**Exercise aim**
Copy out all lines with the word "script" in them.

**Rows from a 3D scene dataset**
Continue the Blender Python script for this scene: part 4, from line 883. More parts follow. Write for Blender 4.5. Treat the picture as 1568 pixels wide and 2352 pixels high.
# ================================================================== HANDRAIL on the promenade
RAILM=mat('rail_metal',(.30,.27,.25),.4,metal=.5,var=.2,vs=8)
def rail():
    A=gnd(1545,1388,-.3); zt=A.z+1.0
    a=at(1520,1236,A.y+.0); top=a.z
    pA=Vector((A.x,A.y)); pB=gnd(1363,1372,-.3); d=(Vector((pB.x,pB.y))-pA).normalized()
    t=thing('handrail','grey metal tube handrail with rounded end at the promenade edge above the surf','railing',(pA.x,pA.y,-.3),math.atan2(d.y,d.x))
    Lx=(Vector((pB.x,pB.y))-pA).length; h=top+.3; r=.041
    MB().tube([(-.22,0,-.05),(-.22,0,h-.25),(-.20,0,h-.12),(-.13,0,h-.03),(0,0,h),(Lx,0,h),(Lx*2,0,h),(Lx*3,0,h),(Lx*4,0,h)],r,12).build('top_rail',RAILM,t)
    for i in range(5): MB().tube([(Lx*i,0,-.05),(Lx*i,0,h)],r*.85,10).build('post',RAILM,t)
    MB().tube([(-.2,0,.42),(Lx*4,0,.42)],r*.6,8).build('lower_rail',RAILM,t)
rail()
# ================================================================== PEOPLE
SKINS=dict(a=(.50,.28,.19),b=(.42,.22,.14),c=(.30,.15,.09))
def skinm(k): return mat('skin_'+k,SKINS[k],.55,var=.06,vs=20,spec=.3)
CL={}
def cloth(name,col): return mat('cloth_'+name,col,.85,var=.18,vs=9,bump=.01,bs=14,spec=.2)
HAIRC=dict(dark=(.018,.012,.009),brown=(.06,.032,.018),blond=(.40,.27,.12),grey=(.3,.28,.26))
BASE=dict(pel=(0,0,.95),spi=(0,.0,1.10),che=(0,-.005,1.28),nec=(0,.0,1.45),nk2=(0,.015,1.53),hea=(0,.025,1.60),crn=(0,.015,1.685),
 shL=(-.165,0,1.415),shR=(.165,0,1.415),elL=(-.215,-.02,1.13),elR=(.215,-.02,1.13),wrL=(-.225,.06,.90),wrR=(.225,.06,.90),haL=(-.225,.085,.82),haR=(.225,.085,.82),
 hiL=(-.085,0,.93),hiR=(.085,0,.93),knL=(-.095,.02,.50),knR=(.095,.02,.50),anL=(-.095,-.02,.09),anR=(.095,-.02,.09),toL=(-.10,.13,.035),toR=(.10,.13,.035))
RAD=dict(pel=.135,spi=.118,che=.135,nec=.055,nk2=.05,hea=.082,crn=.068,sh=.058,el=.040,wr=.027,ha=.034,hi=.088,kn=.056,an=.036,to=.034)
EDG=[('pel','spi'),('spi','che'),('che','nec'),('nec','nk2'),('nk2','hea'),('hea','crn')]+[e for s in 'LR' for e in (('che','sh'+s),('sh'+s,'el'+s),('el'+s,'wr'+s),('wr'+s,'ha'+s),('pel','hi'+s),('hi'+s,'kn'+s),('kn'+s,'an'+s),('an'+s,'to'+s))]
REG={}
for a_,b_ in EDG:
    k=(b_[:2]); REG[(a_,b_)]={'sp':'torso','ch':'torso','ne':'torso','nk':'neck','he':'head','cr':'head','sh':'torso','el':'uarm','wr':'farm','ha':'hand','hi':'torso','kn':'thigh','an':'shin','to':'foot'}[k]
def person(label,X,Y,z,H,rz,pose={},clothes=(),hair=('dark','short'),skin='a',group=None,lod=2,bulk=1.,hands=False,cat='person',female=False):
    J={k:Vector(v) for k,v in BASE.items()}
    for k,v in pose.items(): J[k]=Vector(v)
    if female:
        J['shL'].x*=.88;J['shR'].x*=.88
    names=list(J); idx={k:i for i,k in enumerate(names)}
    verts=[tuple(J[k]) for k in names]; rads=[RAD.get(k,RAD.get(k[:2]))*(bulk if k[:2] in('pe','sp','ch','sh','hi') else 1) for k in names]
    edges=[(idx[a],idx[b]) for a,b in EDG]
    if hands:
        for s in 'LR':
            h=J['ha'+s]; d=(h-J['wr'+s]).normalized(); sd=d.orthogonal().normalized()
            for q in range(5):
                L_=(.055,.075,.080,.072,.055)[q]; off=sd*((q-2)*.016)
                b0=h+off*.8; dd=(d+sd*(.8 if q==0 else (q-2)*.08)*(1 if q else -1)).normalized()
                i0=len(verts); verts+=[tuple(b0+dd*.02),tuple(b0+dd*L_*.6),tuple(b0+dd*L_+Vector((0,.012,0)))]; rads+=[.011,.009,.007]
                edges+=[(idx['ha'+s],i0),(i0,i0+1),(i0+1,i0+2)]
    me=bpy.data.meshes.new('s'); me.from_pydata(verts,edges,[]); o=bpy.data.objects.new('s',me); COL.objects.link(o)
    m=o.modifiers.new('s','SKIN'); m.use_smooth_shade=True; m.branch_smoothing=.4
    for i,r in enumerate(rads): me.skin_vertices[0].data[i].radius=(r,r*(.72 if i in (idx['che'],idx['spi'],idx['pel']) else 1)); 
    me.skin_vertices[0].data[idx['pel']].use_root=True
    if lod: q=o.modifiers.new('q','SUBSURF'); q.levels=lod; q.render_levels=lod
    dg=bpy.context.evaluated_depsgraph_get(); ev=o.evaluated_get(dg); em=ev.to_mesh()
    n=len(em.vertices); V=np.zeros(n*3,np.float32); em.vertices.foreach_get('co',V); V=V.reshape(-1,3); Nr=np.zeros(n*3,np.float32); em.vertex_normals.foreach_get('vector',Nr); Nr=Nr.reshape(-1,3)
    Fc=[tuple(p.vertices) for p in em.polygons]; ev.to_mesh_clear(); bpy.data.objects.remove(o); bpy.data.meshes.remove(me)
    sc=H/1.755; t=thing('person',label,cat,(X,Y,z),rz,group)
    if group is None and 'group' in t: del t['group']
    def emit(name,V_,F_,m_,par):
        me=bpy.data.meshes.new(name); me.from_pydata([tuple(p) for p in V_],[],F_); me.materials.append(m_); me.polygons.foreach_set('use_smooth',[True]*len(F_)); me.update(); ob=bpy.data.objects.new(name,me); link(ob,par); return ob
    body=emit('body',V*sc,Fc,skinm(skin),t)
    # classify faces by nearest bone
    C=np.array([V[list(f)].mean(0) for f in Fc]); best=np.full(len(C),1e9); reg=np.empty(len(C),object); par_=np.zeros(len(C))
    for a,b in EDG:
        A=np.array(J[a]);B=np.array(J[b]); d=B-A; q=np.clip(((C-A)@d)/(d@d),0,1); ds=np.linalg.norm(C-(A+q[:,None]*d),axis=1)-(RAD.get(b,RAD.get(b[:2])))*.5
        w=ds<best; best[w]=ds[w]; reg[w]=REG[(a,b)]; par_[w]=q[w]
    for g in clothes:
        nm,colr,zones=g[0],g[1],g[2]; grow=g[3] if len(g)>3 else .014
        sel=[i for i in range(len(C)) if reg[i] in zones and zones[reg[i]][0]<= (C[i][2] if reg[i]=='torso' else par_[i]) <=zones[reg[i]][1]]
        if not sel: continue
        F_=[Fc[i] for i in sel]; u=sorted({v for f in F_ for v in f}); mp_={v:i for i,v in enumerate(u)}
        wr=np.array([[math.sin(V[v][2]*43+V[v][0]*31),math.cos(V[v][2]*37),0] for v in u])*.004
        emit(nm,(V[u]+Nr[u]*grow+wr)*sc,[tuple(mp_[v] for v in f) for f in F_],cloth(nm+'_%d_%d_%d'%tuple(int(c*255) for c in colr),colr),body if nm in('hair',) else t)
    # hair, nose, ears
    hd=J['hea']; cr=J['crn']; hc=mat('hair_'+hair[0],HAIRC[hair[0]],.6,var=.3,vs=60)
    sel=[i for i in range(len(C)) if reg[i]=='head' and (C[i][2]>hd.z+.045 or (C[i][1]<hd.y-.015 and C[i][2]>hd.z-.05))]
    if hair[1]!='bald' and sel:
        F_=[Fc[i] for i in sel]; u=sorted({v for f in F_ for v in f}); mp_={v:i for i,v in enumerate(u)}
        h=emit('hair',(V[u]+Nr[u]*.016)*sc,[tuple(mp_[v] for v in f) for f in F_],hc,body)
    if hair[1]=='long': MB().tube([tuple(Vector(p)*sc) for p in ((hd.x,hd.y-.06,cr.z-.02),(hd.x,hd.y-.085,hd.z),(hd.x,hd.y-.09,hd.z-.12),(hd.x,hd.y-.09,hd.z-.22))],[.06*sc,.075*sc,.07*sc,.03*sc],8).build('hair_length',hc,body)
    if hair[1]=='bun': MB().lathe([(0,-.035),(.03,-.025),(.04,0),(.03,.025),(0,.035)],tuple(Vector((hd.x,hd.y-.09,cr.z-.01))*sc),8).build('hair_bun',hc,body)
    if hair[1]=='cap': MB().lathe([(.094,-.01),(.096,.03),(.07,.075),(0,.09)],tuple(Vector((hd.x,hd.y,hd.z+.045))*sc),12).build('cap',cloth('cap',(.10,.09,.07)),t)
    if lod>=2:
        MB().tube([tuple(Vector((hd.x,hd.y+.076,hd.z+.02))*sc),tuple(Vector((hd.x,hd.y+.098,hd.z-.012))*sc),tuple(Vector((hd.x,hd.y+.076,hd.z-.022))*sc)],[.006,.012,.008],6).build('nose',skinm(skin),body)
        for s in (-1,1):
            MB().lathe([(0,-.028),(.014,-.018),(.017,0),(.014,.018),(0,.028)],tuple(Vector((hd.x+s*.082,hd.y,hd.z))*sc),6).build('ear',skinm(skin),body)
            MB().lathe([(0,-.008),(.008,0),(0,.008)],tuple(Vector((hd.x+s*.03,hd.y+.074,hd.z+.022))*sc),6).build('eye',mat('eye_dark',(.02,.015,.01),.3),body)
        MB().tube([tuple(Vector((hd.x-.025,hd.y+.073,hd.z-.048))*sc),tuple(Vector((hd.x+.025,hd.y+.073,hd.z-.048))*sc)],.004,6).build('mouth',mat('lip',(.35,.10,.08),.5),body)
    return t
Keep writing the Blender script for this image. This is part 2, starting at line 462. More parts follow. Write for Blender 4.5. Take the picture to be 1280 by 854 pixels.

**Expected answer**
Continue the Blender Python script for this scene: part 4, from line 883. More parts follow. Write for Blender 4.5. Treat the picture as 1568 pixels wide and 2352 pixels high.
Keep writing the Blender script for this image. This is part 2, starting at line 462. More parts follow. Write for Blender 4.5. Take the picture to be 1280 by 854 pixels.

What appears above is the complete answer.